If it weren't for yesterday I would say that today's CD might appeal to a general audience as well as the classically oriented. Now I am more inclined to say "A specific wider audience," but perhaps not those who have grown up on the pop music that fills their earbuds.

Nonetheless Oracle Hysterical, New Vintage Baroque and their joint collaborative album Passionate Pilgrim (VISIONINTO ART VIA -12) gives us a very appealing program of contemporary songs that one can profitably think of in terms of the principal ensemble's name New Vintage Baroque.  As the liner notes assert, this is a music "dedicated to the creation of a 21st century repertoire for early instruments."

Absolutely, that is what we have. What does that mean? This is an adventure in song form, of the modern day yet bardically story-telling. It is a contemporary tonal music that gives us some striking songs that have both a currency and a rustic feel. It does not have much in the way of Baroque counterpoint or that period's pronounced periodicity. But then it is readily distinguishable from the ordinarily modern nonetheless.

The New Vintage ensemble was formed in 2011 by Baroque oboist Lindsay McIntosh. This latest set is comprised of contemporary songs composed by members of Oracle Hysterical.  To clarify the album is very much a joint effort by New Vintage Baroque and Oracle Hysterical (the latter a quartet of bassoon, double bass-viola da gamba, and the voices of Elliot Cole and Majel Connery; the former an eight-person chamber ensemble of baroque instruments). The four members of Oracle Hysterical give us a set of songs that bear close listening.

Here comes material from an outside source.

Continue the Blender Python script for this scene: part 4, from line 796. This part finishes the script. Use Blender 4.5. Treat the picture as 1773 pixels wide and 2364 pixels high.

One revels in the lyric sensibilities and pronounced baroque sonics of the music. It sounds spring-like, the sound of poetic springs celebrated by the bards of an age long gone. It is not so much a nostalgia for an age we never knew, though that is part of the charm. It is mostly perhaps born of an urgently aesthetic need to reach back to earlier music to craft a music anew. You don't have to hear this in the spring, but it has the sound of a renewal we might feel the need of as I write this.

It is music that will come alive with repeated hearings. The songs and arrangements are distinctly unique. I am glad to have this album and I recommend it warmly to anyone seeking something new that is born like Phoenix from the ashes of its past!